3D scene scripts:
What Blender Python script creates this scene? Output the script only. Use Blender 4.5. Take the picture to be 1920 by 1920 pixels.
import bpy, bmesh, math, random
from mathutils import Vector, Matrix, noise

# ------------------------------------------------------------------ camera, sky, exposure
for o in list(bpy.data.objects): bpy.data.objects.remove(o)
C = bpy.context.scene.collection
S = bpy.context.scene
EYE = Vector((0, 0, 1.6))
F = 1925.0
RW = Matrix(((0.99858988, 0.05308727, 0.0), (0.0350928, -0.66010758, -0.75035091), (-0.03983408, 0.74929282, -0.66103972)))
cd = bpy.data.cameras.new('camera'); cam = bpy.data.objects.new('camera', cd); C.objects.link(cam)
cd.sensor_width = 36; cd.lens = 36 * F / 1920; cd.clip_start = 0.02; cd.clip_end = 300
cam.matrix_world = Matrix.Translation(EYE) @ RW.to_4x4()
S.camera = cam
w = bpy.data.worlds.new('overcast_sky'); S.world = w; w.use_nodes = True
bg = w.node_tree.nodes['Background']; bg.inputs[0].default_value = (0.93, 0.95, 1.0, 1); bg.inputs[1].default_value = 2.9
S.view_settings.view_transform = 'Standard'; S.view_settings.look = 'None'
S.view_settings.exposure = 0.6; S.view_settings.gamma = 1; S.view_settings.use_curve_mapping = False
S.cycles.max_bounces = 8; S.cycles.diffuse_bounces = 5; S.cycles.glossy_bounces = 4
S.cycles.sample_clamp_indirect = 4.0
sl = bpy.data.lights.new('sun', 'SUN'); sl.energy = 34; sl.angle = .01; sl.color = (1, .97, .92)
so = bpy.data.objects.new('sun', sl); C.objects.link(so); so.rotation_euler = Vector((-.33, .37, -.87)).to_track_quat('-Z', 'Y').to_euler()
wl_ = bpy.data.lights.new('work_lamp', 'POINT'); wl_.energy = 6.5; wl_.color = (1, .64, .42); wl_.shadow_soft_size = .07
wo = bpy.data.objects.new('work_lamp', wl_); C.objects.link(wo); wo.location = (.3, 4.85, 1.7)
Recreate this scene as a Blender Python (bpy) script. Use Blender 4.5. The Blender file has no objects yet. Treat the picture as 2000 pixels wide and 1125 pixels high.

**What to do**. In the listing above, please print only the lines from the first one to the line where "from mathutils import Vector, Matrix, noise" appears, exactly as written, both of those lines included.

**Correct output**.
What Blender Python script creates this scene? Output the script only. Use Blender 4.5. Take the picture to be 1920 by 1920 pixels.
import bpy, bmesh, math, random
from mathutils import Vector, Matrix, noise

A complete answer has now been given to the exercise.